Qui est Anicet Le Pors ?
Anicet Le Pors est né à Paris en 1931. Mais il est aussi un Breton revendiqué.
Anicet Le Pors a débuté sa carrière professionnelle au sein de la Météorologie Nationale, comme ingénieur. Puis il est devenu économiste au ministère de l’Économie et des Finances.
Sénateur des Hauts-de-Seine, il devient en 1981 l’un des quatre ministres communistes du gouvernement de gauche, chargé de la Fonction Publique et des Réformes Administratives. C’est à ce titre qu’il élabore et défend devant le Parlement les lois portant sur le Statut Général des Fonctionnaires qui portent son nom.
Les ministres communistes quitteront le gouvernement en 1984.

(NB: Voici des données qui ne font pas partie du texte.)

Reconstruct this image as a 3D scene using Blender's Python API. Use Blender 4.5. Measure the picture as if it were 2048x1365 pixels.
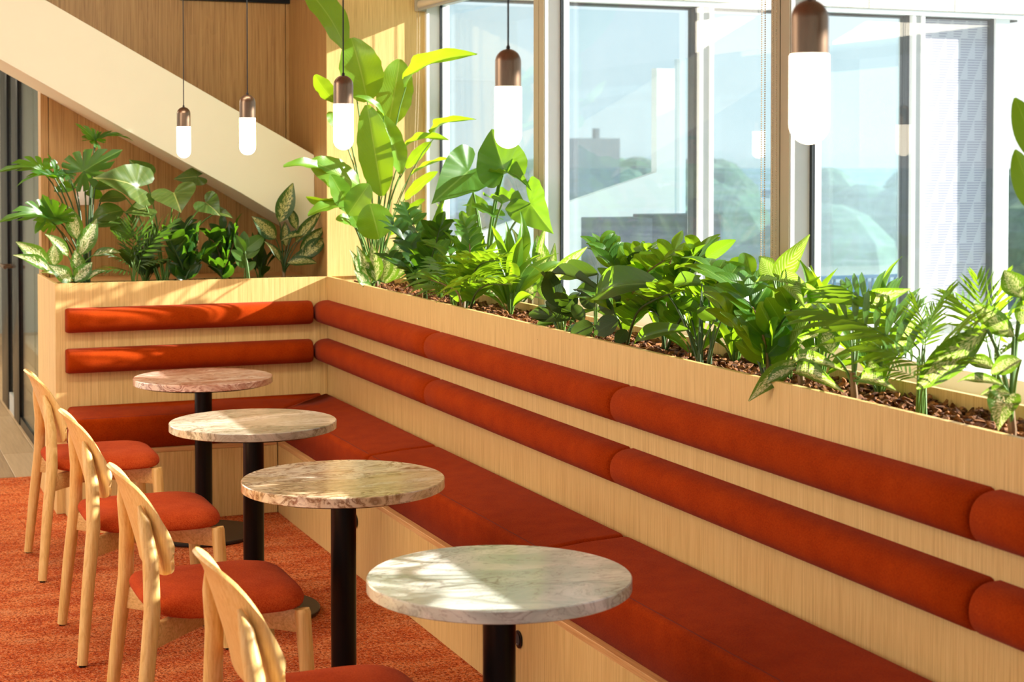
import bpy, bmesh, math, random
from mathutils import Vector, Matrix
R = math.radians
for o in list(bpy.data.objects): bpy.data.objects.remove(o)
S = bpy.context.scene
COL = S.collection

# ------------------------------------------------------------------ camera, light, exposure
cam = bpy.data.cameras.new('camera'); cam.lens = 58.03; cam.sensor_width = 36; cam.shift_y = -0.1328
cam.clip_start = 0.05; cam.clip_end = 5000
cam.dof.use_dof = True; cam.dof.focus_distance = 5.6; cam.dof.aperture_fstop = 5.6
camo = bpy.data.objects.new('camera', cam); COL.objects.link(camo)
camo.location = (-2.3027, -8.1651, 1.700); camo.rotation_euler = (R(90 - 1.477), 0, -0.38646)
S.camera = camo
S.view_settings.view_transform = 'Standard'; S.view_settings.look = 'None'
S.view_settings.gamma = 1.0; S.view_settings.use_curve_mapping = False; S.view_settings.exposure = 0.42
S.cycles.max_bounces = 10; S.cycles.transparent_max_bounces = 24; S.cycles.sample_clamp_indirect = 6.0
S.cycles.use_denoising = True; S.cycles.caustics_reflective = False; S.cycles.caustics_refractive = False

def world():
    w = bpy.data.worlds.new('sky'); S.world = w; w.use_nodes = True; n = w.node_tree; n.nodes.clear()
    out = n.nodes.new('ShaderNodeOutputWorld'); bg = n.nodes.new('ShaderNodeBackground')
    tc = n.nodes.new('ShaderNodeTexCoord'); sx = n.nodes.new('ShaderNodeSeparateXYZ')
    rp = n.nodes.new('ShaderNodeValToRGB')
    e = rp.color_ramp.elements
    e[0].position = 0.0; e[0].color = (.42, .45, .45, 1)
    e[1].position = 1.0; e[1].color = (.30, .50, .80, 1)
    for p, c in ((.485, (.55, .60, .62, 1)), (.505, (.98, .98, .96, 1)), (.56, (.86, .93, .97, 1)), (.68, (.55, .73, .93, 1))):
        x = e.new(p); x.color = c
    mr = n.nodes.new('ShaderNodeMapRange'); mr.inputs['From Min'].default_value = -1
    n.links.new(tc.outputs['Generated'], sx.inputs[0]); n.links.new(sx.outputs['Z'], mr.inputs['Value'])
    n.links.new(mr.outputs[0], rp.inputs[0]); n.links.new(rp.outputs[0], bg.inputs[0])
    bg.inputs[1].default_value = SKY
    n.links.new(bg.outputs[0], out.inputs[0])
SKY = 1.0
world()
sun = bpy.data.lights.new('sun', 'SUN'); sun.energy = 15.0; sun.angle = R(0.7); sun.color = (1.0, .935, .88)
suno = bpy.data.objects.new('sun', sun); COL.objects.link(suno)
suno.rotation_euler = Vector((-4.0, 1.0, -.41 * 4.0)).to_track_quat('-Z', 'Y').to_euler()
def area(name, loc, size, sizey, energy, color, aim):
    l = bpy.data.lights.new(name, 'AREA'); l.shape = 'RECTANGLE'; l.size = size; l.size_y = sizey; l.energy = energy; l.color = color
    o = bpy.data.objects.new(name, l); COL.objects.link(o); o.location = loc
    o.rotation_euler = Vector(aim).to_track_quat('-Z', 'Y').to_euler(); return o
WARM = (1.0, .93, .80)
area('fill_light', (-3.6, -3.2, 2.85), 1.6, 5.0, 130, WARM, (.45, 0, -1))  # unseen warm fill added to lift the whole room
area('fill_light', (-4.2, 5.2, 2.85), 2.5, 4.0, 240, (1, .88, .68), (0, 0, -1))  # unseen fill added to brighten the space behind the partition
area('fill_light', (-1.3, -2.2, 2.9), 1.6, .5, 34, (1, .95, .84), (0, 1, -.36))  # unseen fill added to brighten the stair stringer
area('fill_light', (-3.0, 1.8, 2.85), 1.2, 2.5, 45, WARM, (0, 0, -1))  # unseen warm fill added near the recess

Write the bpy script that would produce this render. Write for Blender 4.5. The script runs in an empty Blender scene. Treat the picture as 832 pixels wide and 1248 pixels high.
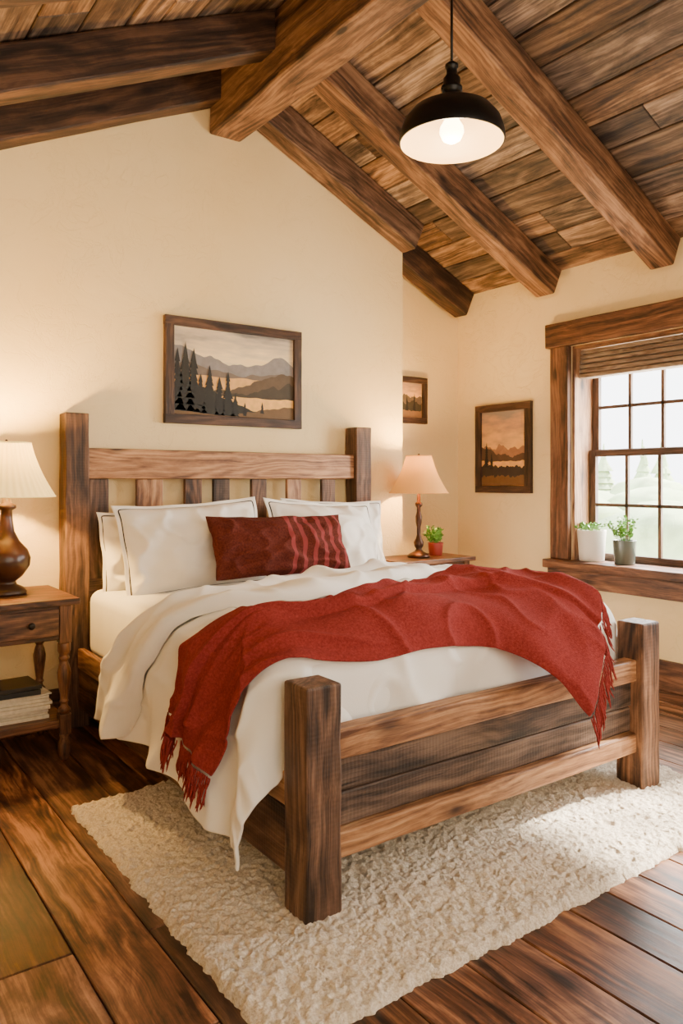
import bpy, math, random
from mathutils import Vector, Matrix, Euler, noise
random.seed(7)
scene = bpy.context.scene

# ------------------------------------------------------------------ helpers
def lin(c):
    c = c/255.0
    return c/12.92 if c <= 0.04045 else ((c+0.055)/1.055)**2.4
def col(r, g, b): return (lin(r), lin(g), lin(b), 1.0)

def new_mat(name):
    m = bpy.data.materials.new(name); m.use_nodes = True
    nt = m.node_tree
    return m, nt, nt.nodes['Principled BSDF'], nt.nodes['Material Output']

def N(nt, t, **kw):
    n = nt.nodes.new(t)
    for k, v in kw.items(): setattr(n, k, v)
    return n

def ramp(nt, stops, interp='LINEAR'):
    r = nt.nodes.new('ShaderNodeValToRGB'); cr = r.color_ramp; cr.interpolation = interp
    while len(cr.elements) < len(stops): cr.elements.new(0.5)
    for e, (p, c) in zip(cr.elements, stops):
        e.position = p; e.color = c
    return r

def simple(name, c, rough=0.6, metal=0.0, bump=0.0, bscale=50, var=0.0, vscale=6, sheen=0.0, spec=None):
    m, nt, b, o = new_mat(name)
    b.inputs['Base Color'].default_value = c
    b.inputs['Roughness'].default_value = rough
    b.inputs['Metallic'].default_value = metal
    if spec is not None: b.inputs['Specular IOR Level'].default_value = spec
    if sheen:
        b.inputs['Sheen Weight'].default_value = sheen
        b.inputs['Sheen Roughness'].default_value = 0.5
    tc = N(nt, 'ShaderNodeTexCoord')
    if var:
        n = N(nt, 'ShaderNodeTexNoise'); n.inputs['Scale'].default_value = vscale; n.inputs['Detail'].default_value = 6
        nt.links.new(tc.outputs['Object'], n.inputs['Vector'])
        a = tuple(x*(1-var) for x in c[:3])+(1,); d = tuple(min(1, x*(1+var)) for x in c[:3])+(1,)
        r = ramp(nt, [(0.3, a), (0.7, d)])
        nt.links.new(n.outputs['Fac'], r.inputs['Fac']); nt.links.new(r.outputs['Color'], b.inputs['Base Color'])
    if bump:
        n = N(nt, 'ShaderNodeTexNoise'); n.inputs['Scale'].default_value = bscale; n.inputs['Detail'].default_value = 5
        nt.links.new(tc.outputs['Object'], n.inputs['Vector'])
        bp = N(nt, 'ShaderNodeBump'); bp.inputs['Strength'].default_value = bump; bp.inputs['Distance'].default_value = 0.01
        nt.links.new(n.outputs['Fac'], bp.inputs['Height']); nt.links.new(bp.outputs['Normal'], b.inputs['Normal'])
    return m

def wood(name, dark, mid, light, rough=0.5, var=0.3, gs=1.0, bump=0.3, sat=0.93, knots=0.8, saw=0.0, grey=0.0, patch=0.35):
    m, nt, b, o = new_mat(name)
    L = nt.links.new
    at = N(nt, 'ShaderNodeAttribute'); at.attribute_name = 'gco'
    rn = N(nt, 'ShaderNodeAttribute'); rn.attribute_name = 'rnd'
    # gentle warp of the coordinates so the grain wanders around knots
    wn = N(nt, 'ShaderNodeTexNoise'); wn.inputs['Scale'].default_value = 3.0; wn.inputs['Detail'].default_value = 2
    L(at.outputs['Vector'], wn.inputs['Vector'])
    wm = N(nt, 'ShaderNodeVectorMath', operation='MULTIPLY_ADD'); wm.inputs[1].default_value = (0.0, 0.045, 0.045)
    L(wn.outputs['Color'], wm.inputs[0]); L(at.outputs['Vector'], wm.inputs[2])
    def mapped(s):
        mp = N(nt, 'ShaderNodeMapping'); mp.inputs['Scale'].default_value = s
        L(wm.outputs[0], mp.inputs['Vector']); return mp
    def noi(mp, det, ro=0.55, dist=0.0):
        n = N(nt, 'ShaderNodeTexNoise'); n.inputs['Scale'].default_value = 1.0; n.inputs['Detail'].default_value = det
        n.inputs['Roughness'].default_value = ro; n.inputs['Distortion'].default_value = dist
        L(mp.outputs[0], n.inputs['Vector']); return n
    n1 = noi(mapped((0.55*gs, 26*gs, 26*gs)), 5, 0.6, 0.1)
    n2 = noi(mapped((1.5*gs, 170*gs, 170*gs)), 2)
    n3 = noi(mapped((0.5*gs, 4.5*gs, 4.5*gs)), 1, 0.4, 0.3)
    n5 = noi(mapped((2.4, 6, 6)), 7, 0.7, 0.6)
    m4 = mapped((2.4, 6.0, 6.0))
    mul = N(nt, 'ShaderNodeMath', operation='MULTIPLY'); mul.inputs[1].default_value = 95; L(n3.outputs['Fac'], mul.inputs[0])
    sn = N(nt, 'ShaderNodeMath', operation='SINE'); L(mul.outputs[0], sn.inputs[0])
    mr = N(nt, 'ShaderNodeMapRange'); mr.inputs['From Min'].default_value = -1; mr.inputs['From Max'].default_value = 1
    mr.inputs['To Min'].default_value = -0.07; mr.inputs['To Max'].default_value = 0.07
    L(sn.outputs[0], mr.inputs['Value'])
    mr2 = N(nt, 'ShaderNodeMapRange'); mr2.inputs['To Min'].default_value = -0.20; mr2.inputs['To Max'].default_value = 0.20
    L(n2.outputs['Fac'], mr2.inputs['Value'])
    mr1 = N(nt, 'ShaderNodeMapRange'); mr1.inputs['To Min'].default_value = 0.12; mr1.inputs['To Max'].default_value = 0.88; L(n1.outputs['Fac'], mr1.inputs['Value'])
    a1 = N(nt, 'ShaderNodeMath', operation='ADD'); L(mr1.outputs[0], a1.inputs[0]); L(mr.outputs[0], a1.inputs[1])
    a2 = N(nt, 'ShaderNodeMath', operation='ADD'); L(a1.outputs[0], a2.inputs[0]); L(mr2.outputs[0], a2.inputs[1])
    mr5 = N(nt, 'ShaderNodeMapRange'); mr5.inputs['To Min'].default_value = -patch; mr5.inputs['To Max'].default_value = patch
    L(n5.outputs['Fac'], mr5.inputs['Value'])
    a3 = N(nt, 'ShaderNodeMath', operation='ADD'); L(a2.outputs[0], a3.inputs[0]); L(mr5.outputs[0], a3.inputs[1])
    r = ramp(nt, [(0.30, dark), (0.5, mid), (0.72, light)])
    L(a3.outputs[0], r.inputs['Fac'])
    cur = r.outputs['Color']
    cr = ramp(nt, [(0.30, (1, 1, 1, 1)), (0.33, (0, 0, 0, 1))]); L(n1.outputs['Fac'], cr.inputs['Fac'])
    cm = N(nt, 'ShaderNodeMath', operation='MULTIPLY'); cm.inputs[1].default_value = 0.85; L(cr.outputs['Color'], cm.inputs[0])
    mx0 = N(nt, 'ShaderNodeMix', data_type='RGBA'); L(cm.outputs[0], mx0.inputs[0]); L(cur, mx0.inputs[6])
    mx0.inputs[7].default_value = tuple(x*0.3 for x in dark[:3])+(1,); cur = mx0.outputs[2]
    if knots:
        v = N(nt, 'ShaderNodeTexVoronoi'); v.inputs['Scale'].default_value = 1.0; v.inputs['Randomness'].default_value = 1.0
        L(m4.outputs[0], v.inputs['Vector'])
        kr = ramp(nt, [(0.07, (1, 1, 1, 1)), (0.12, (0.45, 0.45, 0.45, 1)), (0.24, (0, 0, 0, 1))]); L(v.outputs['Distance'], kr.inputs['Fac'])
        km = N(nt, 'ShaderNodeMath', operation='MULTIPLY'); km.inputs[1].default_value = knots; L(kr.outputs['Color'], km.inputs[0])
        mx = N(nt, 'ShaderNodeMix', data_type='RGBA'); L(km.outputs[0], mx.inputs[0]); L(cur, mx.inputs[6])
        mx.inputs[7].default_value = tuple(x*0.35 for x in dark[:3])+(1,); cur = mx.outputs[2]
    hs = N(nt, 'ShaderNodeHueSaturation')
    vr = N(nt, 'ShaderNodeMapRange'); vr.inputs['To Min'].default_value = 1-var; vr.inputs['To Max'].default_value = 1+var
    L(rn.outputs['Fac'], vr.inputs['Value']); L(vr.outputs[0], hs.inputs['Value'])
    fr = N(nt, 'ShaderNodeMath', operation='MULTIPLY'); fr.inputs[1].default_value = 7.31; L(rn.outputs['Fac'], fr.inputs[0])
    fr2 = N(nt, 'ShaderNodeMath', operation='FRACT'); L(fr.outputs[0], fr2.inputs[0])
    sr = N(nt, 'ShaderNodeMapRange'); sr.inputs['To Min'].default_value = sat-grey; sr.inputs['To Max'].default_value = sat+0.05
    L(fr2.outputs[0], sr.inputs['Value']); L(sr.outputs[0], hs.inputs['Saturation'])
    L(cur, hs.inputs['Color']); L(hs.outputs['Color'], b.inputs['Base Color'])
    rr = N(nt, 'ShaderNodeMapRange'); rr.inputs['To Min'].default_value = rough-0.1; rr.inputs['To Max'].default_value = rough+0.18
    L(n1.outputs['Fac'], rr.inputs['Value']); L(rr.outputs[0], b.inputs['Roughness'])
    b.inputs['Specular IOR Level'].default_value = 0.4
    bp = N(nt, 'ShaderNodeBump'); bp.inputs['Strength'].default_value = bump; bp.inputs['Distance'].default_value = 0.006
    if saw:
        w = N(nt, 'ShaderNodeTexWave'); w.inputs['Scale'].default_value = 22; w.inputs['Distortion'].default_value = 2.5; w.inputs['Detail'].default_value = 2
        L(at.outputs['Vector'], w.inputs['Vector'])
        sm = N(nt, 'ShaderNodeMath', operation='MULTIPLY_ADD'); sm.inputs[1].default_value = saw; L(w.outputs['Fac'], sm.inputs[0]); L(a2.outputs[0], sm.inputs[2])
        L(sm.outputs[0], bp.inputs['Height'])
    else:
        L(a2.outputs[0], bp.inputs['Height'])
    L(bp.outputs['Normal'], b.inputs['Normal'])
    return m

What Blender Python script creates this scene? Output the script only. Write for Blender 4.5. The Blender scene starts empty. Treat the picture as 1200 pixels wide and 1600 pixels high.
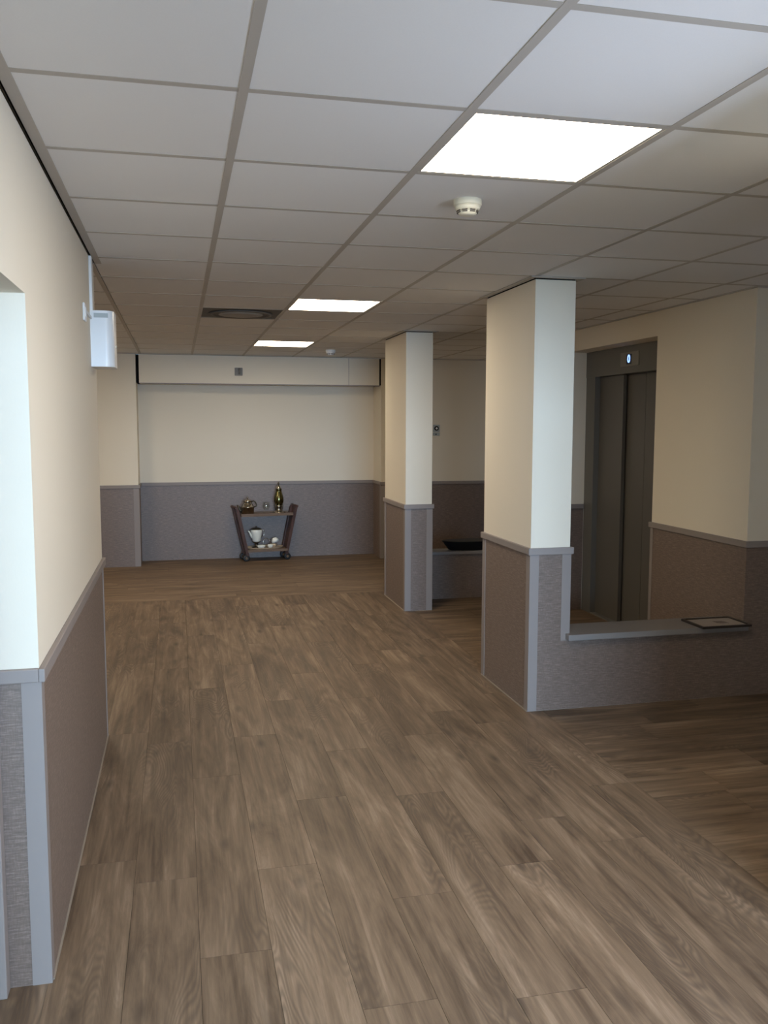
import bpy, bmesh, math, random
from mathutils import Vector, Matrix
random.seed(7)
S = bpy.context.scene
COL = S.collection

# ---------------------------------------------------------------- camera, world, light, exposure
CAM_H = 1.69
cam_d = bpy.data.cameras.new('camera')
cam = bpy.data.objects.new('camera', cam_d)
COL.objects.link(cam)
cam_d.sensor_fit = 'VERTICAL'
cam_d.sensor_height = 36.0
cam_d.lens = 1372.9 * 36.0 / 1600.0
cam_d.clip_start = 0.02
yaw, pit, rol = 0.229315, -0.0980766, 0.0016327
f = Vector((math.sin(yaw) * math.cos(pit), math.cos(yaw) * math.cos(pit), math.sin(pit)))
r = Vector((math.cos(yaw), -math.sin(yaw), 0))
u = r.cross(f)
rr = math.cos(rol) * r + math.sin(rol) * u
uu = -math.sin(rol) * r + math.cos(rol) * u
cam.matrix_world = Matrix(((rr.x, uu.x, -f.x, 0), (rr.y, uu.y, -f.y, 0), (rr.z, uu.z, -f.z, CAM_H), (0, 0, 0, 1)))
S.camera = cam

w = bpy.data.worlds.new('sky')
S.world = w
w.use_nodes = True
w.node_tree.nodes['Background'].inputs[0].default_value = (0.55, 0.75, 1.0, 1)
w.node_tree.nodes['Background'].inputs[1].default_value = 1.0

LED = 25.5             # radiance of the ceiling panels
LED_COL = (1.0, 0.84, 0.62)
def area(name, loc, rot, sx, sy, power, col):
    d = bpy.data.lights.new(name, 'AREA')
    d.shape = 'RECTANGLE'; d.size = sx; d.size_y = sy
    d.energy = power; d.color = col
    o = bpy.data.objects.new(name, d); COL.objects.link(o)
    o.location = loc; o.rotation_euler = rot
    return o
# daylight coming in through the tall window in the wall behind the camera
area('window_daylight', (0.42, -5.15, 1.95), (math.radians(78), 0, 0), 2.9, 0.95, 815, (0.48, 0.71, 1.0))
# added fill for the left wall, set before a closed-off opening
area('side_fill', (1.985, 1.6, 1.5), (math.radians(64), 0, math.radians(90)), 1.2, 1.15, 50, (0.66, 0.77, 1.0))

S.view_settings.view_transform = 'Standard'
S.view_settings.look = 'None'
S.view_settings.exposure = 0.0
S.view_settings.gamma = 1.0
S.view_settings.use_curve_mapping = False
S.cycles.max_bounces = 10
S.cycles.diffuse_bounces = 6
S.cycles.glossy_bounces = 4
S.cycles.transmission_bounces = 8
S.cycles.caustics_reflective = False
S.cycles.caustics_refractive = False
S.cycles.sample_clamp_indirect = 6.0
S.cycles.use_denoising = True

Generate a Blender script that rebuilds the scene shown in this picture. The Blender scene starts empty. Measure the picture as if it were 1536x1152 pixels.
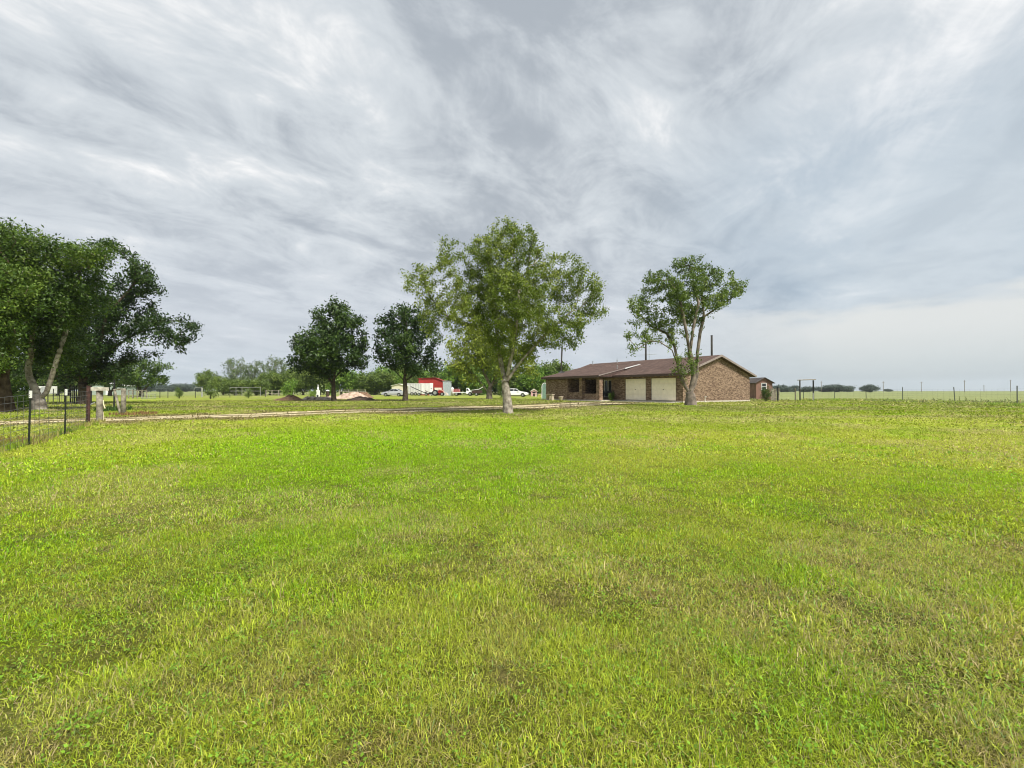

En 1985, il est nommé Conseiller d’État.
S’il s’est éloigné du Parti Communiste en 1994, Anicet Le Pors demeure un militant, intervenant dans des réunions publiques lorsqu’il est sollicité. Il rédige des articles, écrit et préface des livres. Il est devenu un des plus ardents défenseurs du service public, de la laïcité et du droit d’asile.
Notes
[1] Sur ce point voir : A. Le Pors, « La déontologie des fonctionnaires : le plein exercice de leur citoyenneté » dans l’ouvrage collectif La déontologie des cadres publics, Éditions SCÉRÉN, août 2012.
[2] A. Le Pors a publié deux « Que sais-je ? » aux PUF sur La citoyenneté (1999, 4e éd.) et Le droit d’asile (2005, 4e éd.).
[3] Blog.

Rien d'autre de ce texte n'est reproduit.